By 1966, the artists were pursuing ever more radical musical ideas. After Dolly’s, the assembled stars returned to Dylan’s suite at the Mayfair Hotel, where McCartney and Dylan each played pressings of songs from work-in-progress albums, which became Revolver and Blonde on Blonde respectively. The Beatles had expanded their repertoire of drugs, and McCartney played Dylan a song that was soaked in LSD: ‘Tomorrow Never Knows.’ It must have been impossible to hear this track for the first time and not be astonished by it. When the song ended, the Beatles awaited Dylan’s response. ‘Oh I get it,’ he said, ‘you don’t want to be cute anymore.’ It was both an exquisite putdown and transparently defensive.

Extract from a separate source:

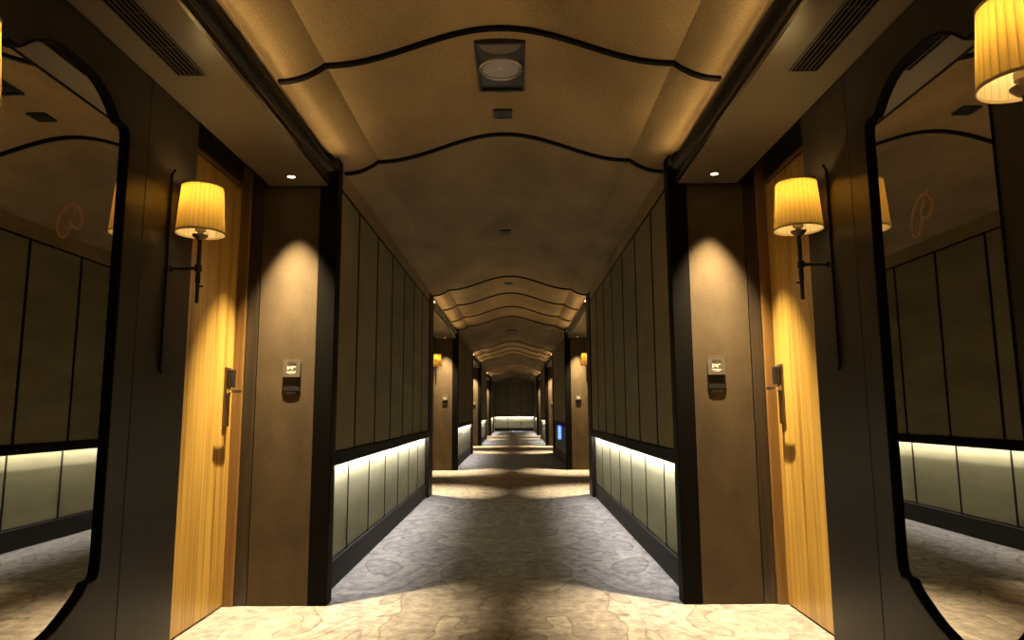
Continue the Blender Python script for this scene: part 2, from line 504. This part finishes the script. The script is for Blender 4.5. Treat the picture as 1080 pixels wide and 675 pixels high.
# ------------------------------------------------------------------ sconces
def make_sconce():
    t = thing('wall_sconce', '', 'wall lamp')
    # local frame: wall plane at x = 0, lamp reaches out along +x, z = 0 at the foot of the back plate
    pl = MB()
    w = .029; top = .85
    o = [(-w, .012), (-w*.55, 0), (w*.55, 0), (w, .012), (w, top-.035), (w*.75, top-.02), (w*.3, top-.014), (w*.18, top), (-w*.18, top), (-w*.3, top-.014), (-w*.75, top-.02), (-w, top-.035)]
    pl.prism_x(o, 0, .011)
    bp = pl.build('back_plate', M['iron'], t)
    for z in (.05, .085, .12): MB().lathe([(.0045, .0105), (.0045, .0135), (.002, .015)], 10, (0, 0, z), 'X').build('screw', M['bronze'], bp)
    d = .122
    ar = MB(); ar.lathe([(.016, .010), (.016, .018), (.010, .022)], 16, (0, 0, .43), 'X'); ar.tube([(.012, 0, .43), (d, 0, .43)], .0075, 12)
    ar.box(d-.012, d+.012, -.012, .012, .415, .445, .003)
    auto_smooth(ar.build('arm', M['iron'], t), 50)
    po = MB(); po.lathe([(.004, .285), (.0075, .29), (.0075, .365), (.010, .37), (.010, .40), (.0085, .41), (.0085, .545), (.012, .555)], 16, (d, 0, 0))
    po.lathe([(.0, -.0), (.004, .0), (.004, .016), (.006, .02)], 8, (d, -.0, .355), 'X')
    auto_smooth(po.build('post', M['iron'], t), 50)
    di = MB(); di.lathe([(.010, .548), (.018, .552), (.030, .565), (.031, .569), (.012, .571), (.011, .585)], 28, (d, 0, 0))
    auto_smooth(di.build('drip_dish', M['bronze'], t), 50)
    so = MB(); so.lathe([(.009, .583), (.021, .586), (.021, .606), (.016, .608), (.016, .66)], 24, (d, 0, 0))
    auto_smooth(so.build('socket', M['socket'], t), 40)
    bu = MB(); bmesh.ops.create_icosphere(bu.bm, subdivisions=1, radius=.021, matrix=Matrix.Translation((d, 0, .722)))
    bu.build('bulb', M['bulb'], t, True)
    n = 180
    fold = lambda i: 1+.018*((i/n*30) % 1-.5)
    sh = MB(); sh.lathe([(.094, .575), (.0875, .675), (.0795, .775)], n, (d, 0, 0), 'Z', fold, False)
    sh_o = sh.build('lamp_shade', M['shade'], t)
    for r, z in ((.0945, .577), (.080, .773)):
        MB().lathe([(r-.0015, z-.004), (r+.0015, z-.004), (r+.0015, z+.004), (r-.0015, z+.004), (r-.0015, z-.004)], 64, (d, 0, 0), 'Z', None, False).build('hem', M['hem'], sh_o)
    return t
sc0 = make_sconce()
def put_sconce(s, y, label, first=False):
    o = sc0 if first else copy_tree(sc0)
    o.location = (s*1.35, y, 1.185)
    o.rotation_euler = (0, 0, 0 if s < 0 else PI)
    o['label'] = label; o['group'] = 'pleated wall sconces along the corridor'
    return o
put_sconce(-1, 2.73, 'lit wall sconce with pleated yellow shade between left mirror and nearest left oak door', True)
put_sconce(1, 2.73, 'lit wall sconce with pleated yellow shade between right mirror and nearest right oak door')
put_sconce(1, 1.475, 'large close lit sconce with pleated shade cut by the upper right picture edge')
put_sconce(-1, 1.475, 'close lit sconce of which only a sliver shows at the upper left picture edge')
put_sconce(-1, 2.73+PER, 'distant small lit sconce in the second alcove on the left')
put_sconce(1, 2.73+PER, 'distant small lit sconce in the second alcove on the right')

for s in (-1, 1):
    for y in (1.41+PER, 2.73+2*PER, 2.73+3*PER):
        put_sconce(s, y, 'far lit wall sconce tucked out of sight inside an alcove behind the panelled walls')['group'] = 'sconces out of sight in the far alcoves'
# ------------------------------------------------------------------ room panels on the piers
def make_plaque():
    t = thing('room_control_panel', '', 'control panel')
    # faces -y, origin on the pier face, centre of plaque
    b = MB(); b.box(-.046, .046, -.008, 0, -.088, .080, .002, 2)
    b.build('housing', M['plastic'], t)
    pr = MB()
    v = [(-.048, -.009, .082), (.048, -.009, .082), (.048, -.015, -.010), (-.048, -.015, -.010)]
    v2 = [(-.048, -.003, .082), (.048, -.003, .082), (.048, -.006, -.010), (-.048, -.006, -.010)]
    A = [pr.bm.verts.new(p) for p in v]; B = [pr.bm.verts.new(p) for p in v2]
    pr.bm.faces.new(A); pr.bm.faces.new(B)
    for i in range(4): pr.bm.faces.new((A[i], A[(i+1) % 4], B[(i+1) % 4], B[i]))
    face = pr.build('face_plate', M['steel'], t)
    def on(u0, u1, v0, v1, mat, name, lift=.0012):
        q = MB()
        f = lambda zz: -.009-(.082-zz)/.092*.006-lift
        c = [(u0, f(v0), v0), (u1, f(v0), v0), (u1, f(v1), v1), (u0, f(v1), v1)]
        a = [q.bm.verts.new(p) for p in c]; bb = [q.bm.verts.new((p[0], p[1]+.004, p[2])) for p in c]
        q.bm.faces.new(a); q.bm.faces.new(bb)
        for i in range(4): q.bm.faces.new((a[i], a[(i+1) % 4], bb[(i+1) % 4], bb[i]))
        return q.build(name, mat, face)
    on(-.023, .025, .062, .074, M['lcd'], 'display')
    for (u0, u1, v0, v1) in ((-.024, -.016, .030, .048), (-.010, -.002, .034, .048), (.004, .022, .044, .048), (.004, .008, .028, .044)):
        on(u0, u1, v0, v1, M['etch'], 'mark')
    on(-.026, .024, .016, .020, M['etch'], 'mark'); on(-.022, .020, .008, .011, M['etch'], 'mark')
    MB().box(-.030, .030, -.007, 0, -.104, -.088, .002).build('card_slot', M['plastic'], t)
    return t
pl0 = make_plaque()
names = ['first', 'second', 'third']
first = True
for k in range(3):
    for s in (-1, 1):
        o = pl0 if first else copy_tree(pl0); first = False
        o.location = (s*1.185, YB0+PER*k, 1.235)
        side = 'left' if s < 0 else 'right'
        o['label'] = ['silver and black room control panel on the nearest %s brown pier' % side,
                      'small distant room control panel on the second %s brown pier' % side,
                      'tiny far room control panel on the third %s brown pier' % side][k]
        o['group'] = 'room control panels beside the doors'

# ------------------------------------------------------------------ downlights over the piers
def make_downlight():
    t = thing('recessed_downlight', '', 'ceiling light')
    r = MB(); r.lathe([(.020, .001), (.034, 0), (.036, -.003), (.030, -.005), (.021, -.003), (.020, .001)], 32, (0, 0, 0), 'Z', None, False)
    auto_smooth(r.build('trim_ring', M['bronze'], t), 60)
    l = MB(); l.lathe([(.0195, -.0015), (.0195, -.0005)], 24)
    l.build('lens', M['lens'], t)
    return t
dl0 = make_downlight(); first = True
for k in range(3):
    for s in (-1, 1):
        o = dl0 if first else copy_tree(dl0); first = False
        x, y = s*1.176, YB0-.165+PER*k
        o.location = (x, y, SOF)
        side = 'left' if s < 0 else 'right'
        o['label'] = '%s lit downlight in the %s soffit above the %s %s pier' % (['bright', 'small distant', 'tiny far'][k], side, ['nearest', 'second', 'third'][k], side)
        o['group'] = 'downlights above the piers'
for k in range(4):
    for s in (-1, 1):
        for y in ([YB0-ALC+.165+PER*k] + ([YB0-.165+PER*k] if k == 3 else [])):
            o = copy_tree(dl0); o.location = (s*1.176, y, SOF)
            o['label'] = 'lit downlight in an alcove soffit hidden behind the corridor walls'
            o['group'] = 'downlights out of sight in the alcove soffits'
def spot(name, x, y, z, power, half, blend, col, rot=(0, 0, 0), size=.012):
    d = bpy.data.lights.new(name, 'SPOT'); d.energy = power; d.color = col
    d.spot_size = math.radians(half*2); d.spot_blend = blend; d.shadow_soft_size = size
    o = bpy.data.objects.new(name, d); C.objects.link(o); o.location = (x, y, z); o.rotation_euler = rot
    return o
WARM = (1, .76, .41)
for k in range(4):
    for s in (-1, 1):
        spot('downlight_beam', s*1.176, YB0-.165+PER*k, SOF-.012, 620, 28, 1.0, WARM)
        spot('downlight_beam', s*1.176, YB0-ALC+.165+PER*k, SOF-.012, 620, 28, 1.0, WARM)

# ------------------------------------------------------------------ soffit air vents
def make_vent():
    t = thing('air_vent', '', 'air vent')
    L = .84; W = .11
    b = MB(); b.box(-W/2+.002, W/2-.002, -L/2+.002, L/2-.002, -.0025, -.0005); b.build('shade_plate', M['ventdark'], t)  # flat plate below the soffit, painted dark as the shade inside the vent
    f = MB()
    for x in (-W/2, W/2-.005): f.box(x, x+.005, -L/2, L/2, -.007, 0)
    for y in (-L/2, L/2-.005): f.box(-W/2, W/2, y, y+.005, -.007, 0)
    f.build('frame', M['soffit'], t)
    for i in range(5):
        x = -W/2+.005+(i+.5+.3)*(W-.01)/5.6
        MB().box(x-.0014, x+.0014, -L/2+.004, L/2-.004, -.0038, -.0024).build('slat', M['soffit'], t)
    for y in (-.21, .0, .21):
        MB().box(-W/2+.004, W/2-.004, y-.002, y+.002, -.004, -.002).build('cross_bar', M['iron'], t)
    return t
v0 = make_vent()
v0.location = (-1.185, 2.075, SOF); v0['label'] = 'slatted air vent in the brown soffit above the left mirror'; v0['group'] = 'soffit air vents'
v1 = copy_tree(v0); v1.location = (1.185, 2.075, SOF); v1['label'] = 'slatted air vent in the brown soffit above the right mirror'

# ------------------------------------------------------------------ fittings along the crown of the vault
CZ = ceil_z(0)
def make_spotlight():
    t = thing('ceiling_spotlight', '', 'ceiling light')
    f = MB(); w, L = .122, .25
    for x0, x1, y0, y1 in ((-w, -w+.012, -L, L), (w-.012, w, -L, L), (-w, w, -L, -L+.012), (-w, w, L-.012, L)):
        f.box(x0, x1, y0, y1, -.020, .012, .002)
    f.build('frame', M['plastic'], t)
    MB().box(-w+.01, w-.01, -L+.01, L-.01, -.008, .008).build('back_box', M['plastic'], t)
    # round lamp in a gimbal ring
    c = (0, .0, 0)
    rg = MB(); rg.lathe([(.096, -.004), (.108, -.004), (.110, -.022), (.104, -.028), (.097, -.024), (.096, -.004)], 48, c, 'Z', None, False)
    auto_smooth(rg.build('gimbal_ring', M['steel'], t), 40)
    rf = MB(); fac = lambda i: 1.0 if i % 2 else .92
    rf.lathe([(.097, -.021), (.080, -.014), (.055, -.008), (.030, -.005), (.012, -.004)], 36, c, 'Z', fac, True)
    rf.build('reflector', M['steel'], t)
    cp = MB(); cp.lathe([(.012, -.004), (.016, -.020), (.012, -.027), (.002, -.029)], 20, c); auto_smooth(cp.build('lamp_cap', M['steel'], t), 40)
    # crescent plates before and behind the lamp
    for sg, mm, nm in ((-1, M['soffit'], 'crescent_plate'), (1, M['cornice'], 'crescent_plate')):
        q = MB(); arc = []
        for i in range(13):
            a = PI*(i/12)
            arc.append((.100*math.cos(a), sg*(L-.02)-(sg*.085 if sg < 0 else -.030)*math.sin(a)))
        a = [q.bm.verts.new((x, y, -.017)) for x, y in arc]; b = [q.bm.verts.new((x, y, -.003)) for x, y in arc]
        q.bm.faces.new(a); q.bm.faces.new(b)
        for i in range(13): j = (i+1) % 13; q.bm.faces.new((a[i], a[j], b[j], b[i]))
        q.build(nm, mm, t)
    return t
cs = make_spotlight(); cs.location = (0, 3.27, CZ-.004)
cs['label'] = 'square black recessed spotlight with round silver lamp on the nearest ceiling vault'; cs['group'] = 'recessed spotlights along the ceiling'
c2 = copy_tree(cs); c2.location = (0, 14.9, CZ-.004); c2['label'] = 'distant small black recessed spotlight on the ceiling between second and third alcoves'

def make_sensor():
    t = thing('ceiling_sensor', '', 'sensor')
    w, L = .056, .055
    f = MB()
    for x0, x1, y0, y1 in ((-w, -w+.018, -L, L), (w-.018, w, -L, L), (-w, w, -L, -L+.01), (-w, w, L-.01, L)):
        f.box(x0, x1, y0, y1, -.012, .008, .002)
    f.build('frame', M['plastic'], t)
    MB().box(-w+.016, w-.016, -L+.008, L-.008, -.008, .004, .002).build('cover', M['iron'], t)
    return t
se = make_sensor(); se.location = (0, 3.83, CZ-.003)
se['label'] = 'small black framed sensor on the ceiling just beyond the nearest spotlight'; se['group'] = 'small ceiling sensors'
for x, y, lab in ((-.03, 6.5, 'small dark sensor alone on the dark ceiling over the first panelled stretch'),
                  (-.02, 9.25, 'small dark sensor on the golden ceiling vault of the second alcove'),
                  (-.16, 25.0, 'left one of a pair of tiny far dark sensors on the ceiling'),
                  (.20, 25.0, 'right one of a pair of tiny far dark sensors on the ceiling')):
    o = copy_tree(se); o.location = (x, y, ceil_z(x)-.003); o['label'] = lab

# ------------------------------------------------------------------ blue lit box on the right wall of the second run
bx = thing('illuminated_sign', 'small glowing blue sign on the right wall beyond the second right pier', 'sign', None, (1.0, 14.1, .46))
def putb(o): o.location = (-1.0, -14.1, -.46); o.parent = bx; return o
putb(MB().box(.92, 1.0, 14.06, 14.14, .44, .74, .006, 2).build('housing', M['plastic']))
putb(MB().box(.926, .992, 14.052, 14.061, .455, .725).build('lit_face', M['blue']))
for i in range(4):
    putb(MB().box(.942, .976, 14.048, 14.053, .50+i*.055, .515+i*.055).build('mark', M['bluemark']))

# ------------------------------------------------------------------ camera
P_TH, P_CX, P_YAW, P_ROLL, P_F = .1325, .063, -.0041, .0056, 720.0
cd = bpy.data.cameras.new('camera'); cam = bpy.data.objects.new('camera', cd); C.objects.link(cam)
cd.sensor_fit = 'HORIZONTAL'; cd.sensor_width = 36; cd.lens = 36*P_F/1080; cd.clip_start = .02
cam.matrix_world = Matrix.Translation((P_CX, 0, EYE)) @ Matrix.Rotation(-P_YAW, 4, 'Z') @ Matrix.Rotation(PI/2+P_TH, 4, 'X') @ Matrix.Rotation(-P_ROLL, 4, 'Z')
S.camera = cam

# ------------------------------------------------------------------ world and view
wd = bpy.data.worlds.new('world'); S.world = wd; wd.use_nodes = True
wd.node_tree.nodes['Background'].inputs[0].default_value = (.05, .035, .02, 1)
wd.node_tree.nodes['Background'].inputs[1].default_value = .2
S.view_settings.view_transform = 'Standard'; S.view_settings.look = 'None'
S.view_settings.exposure = .4; S.view_settings.gamma = 1; S.view_settings.use_curve_mapping = False
S.cycles.sample_clamp_indirect = 5
S.cycles.caustics_refractive = False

Earlier that month a member of the Beach Boys, Bruce Johnston, had arrived in London with a pressing of their forthcoming album Pet Sounds. He hooked up with the Who’s drummer Keith Moon, who introduced him to Lennon and McCartney at another of their favoured clubs, the Scotch of St James. Having secured a record player at the Waldorf hotel, Johnston played them the album. Lennon and McCartney asked to hear it again and again. The sounds of Pet Sounds fed their way immediately into the Revolver sessions and are even more present on the Beatles’ subsequent album, Sergeant Pepper’s Lonely Hearts Club Band. The exchange was mutual. The Beach Boys’ creative mastermind, Brian Wilson, had been scared into making the creative leap of Pet Sounds by the Beatles’ album Rubber Soul.

Even if you know these stories, Luke Meddings’s highly enjoyable What They Heard will renew your amazement at the way these great artists inspired, competed and collided with each other in the mid-1960s, throwing off enough energy in the process to galvanise an entire generation. Alongside his three principals, Meddings discusses Motown, the Stones, the Byrds, Carole King, Jimi Hendrix and others, all of them weaving in and out of each other’s lanes in hectic crosstown traffic.

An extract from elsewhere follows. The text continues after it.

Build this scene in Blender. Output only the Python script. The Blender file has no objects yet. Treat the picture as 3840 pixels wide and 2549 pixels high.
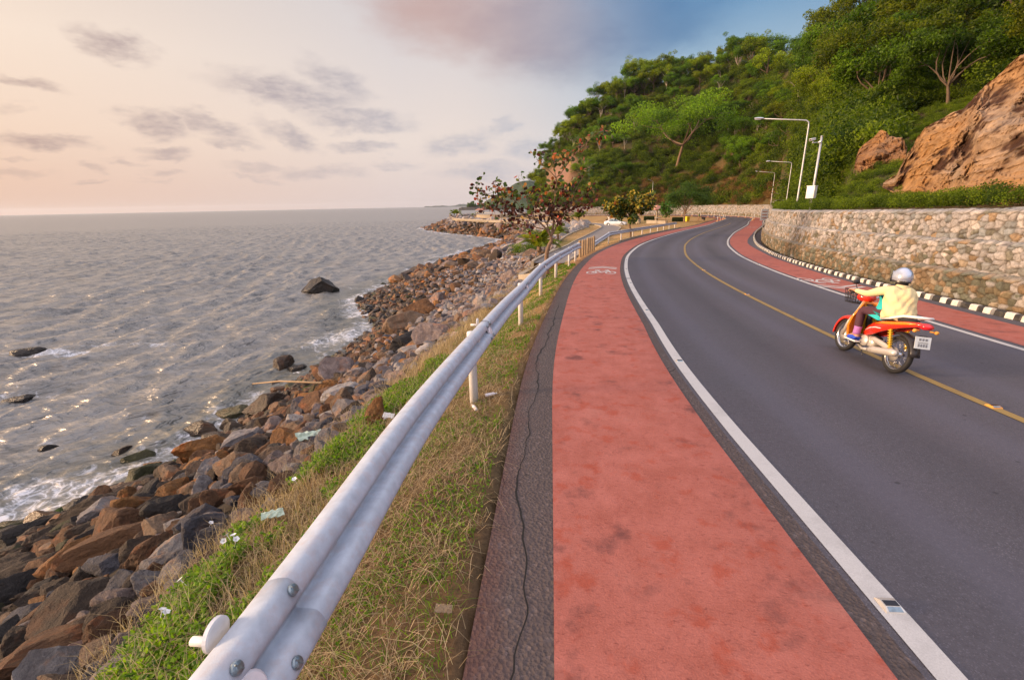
import bpy, bmesh, math, random
import numpy as np
from mathutils import Vector, Matrix

sc = bpy.context.scene
COL = sc.collection
rad = math.radians
# ------------------------------------------------------------------ camera
F, CX, CY, HC = 1707.0, 1920.0, 1274.5, 2.2          # photo pixels, camera height
ROLL = math.atan(0.01955)
PITCH = math.atan(505.6 / F)
cam_d = bpy.data.cameras.new('camera')
cam_d.sensor_width = 36.0
cam_d.lens = F / 3840.0 * 36.0
cam_d.clip_start = 0.05
cam_d.clip_end = 60000.0
cam = bpy.data.objects.new('camera', cam_d)
COL.objects.link(cam)
cam.location = (0, 0, HC)
cam.matrix_world = (Matrix.Translation((0, 0, HC)) @ Matrix.Rotation(rad(90) - PITCH, 4, 'X')
                    @ Matrix.Rotation(-ROLL, 4, 'Z'))
sc.camera = cam


def ray(u, v):
    dx = u - CX; dy = v - CY
    x = dx * math.cos(ROLL) - dy * math.sin(ROLL); y = dx * math.sin(ROLL) + dy * math.cos(ROLL)
    return np.array([x, F * math.cos(PITCH) - y * math.sin(PITCH), -F * math.sin(PITCH) - y * math.cos(PITCH)])


def project(P):
    P = np.asarray(P, float)
    x = P[..., 0]; Y = P[..., 1]; z = P[..., 2] - HC
    Z = Y * math.cos(PITCH) - z * math.sin(PITCH); y = -Y * math.sin(PITCH) - z * math.cos(PITCH)
    a = x / Z * F; b = y / Z * F
    return CX + a * math.cos(ROLL) + b * math.sin(ROLL), CY - a * math.sin(ROLL) + b * math.cos(ROLL), Z


def azel(u, v):
    r = ray(u, v)
    return math.degrees(math.atan2(r[0], r[1])), math.degrees(math.atan2(r[2], math.hypot(r[0], r[1])))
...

Pop in the mid-1960s was an artistic golden age, in the sense of a remarkable clustering of talents in dialogue, literally and figuratively. In previous golden ages, the artists lived and worked in proximity: sculptors and architects in Renaissance Florence, impressionists in Paris, composers and intellectuals in fin-de-siècle Vienna. The 1960s pop conversation was trans-atlantic, enabled by recording technology, radio, jet travel and the clubs and hotels of Mayfair and Manhattan.

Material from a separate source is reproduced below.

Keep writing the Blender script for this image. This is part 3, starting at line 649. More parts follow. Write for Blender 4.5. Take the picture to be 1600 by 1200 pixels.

Meddings is a marvellously assured guide to this world and its fluid interchanges. He has a deep love and knowledge of the music and includes fine-grained descriptions of key songs which send you back to them with fresh ears. He applies his erudition judiciously, citing Rossini to set the harmonies of the Beach Boys in context and explaining why English, with its beat-friendly stresses, suits pop, just as the smoother sound of Italian is a perfect fit for operatic melody. He is an elegant writer with a gift for metaphor: the chorus of ‘I Get Around’ circles upwards ‘like smoke from a contented burger stand’; the percussive touches in Pet Sounds evoke ‘swallows in a courtyard’. Speaking of his own love of the Beatles, he writes: ‘Their music entered me as straightforwardly as sunshine.’

The year 1966 was probably the era’s zenith. By the time of their Mayfair meeting, Dylan and the Beatles were beginning to turn away from each other. The Beatles explored the elaborately produced sound-world of Sergeant Pepper, which Dylan disdained. As Meddings puts it: ‘Dylan sat out psychedelia like a man waiting for the pub to re-open.’ The always variable output of the Beach Boys stuttered and declined, as Brian Wilson’s mental health deteriorated under the intense demands of creative competition. Dylan took time out, partly because of a motorcycle accident, but also partly to recharge. Only the Beatles maintained, and indeed sped up, their rate of production. Meddings reminds us that one of the remarkable things about them was that they never stopped, until they stopped.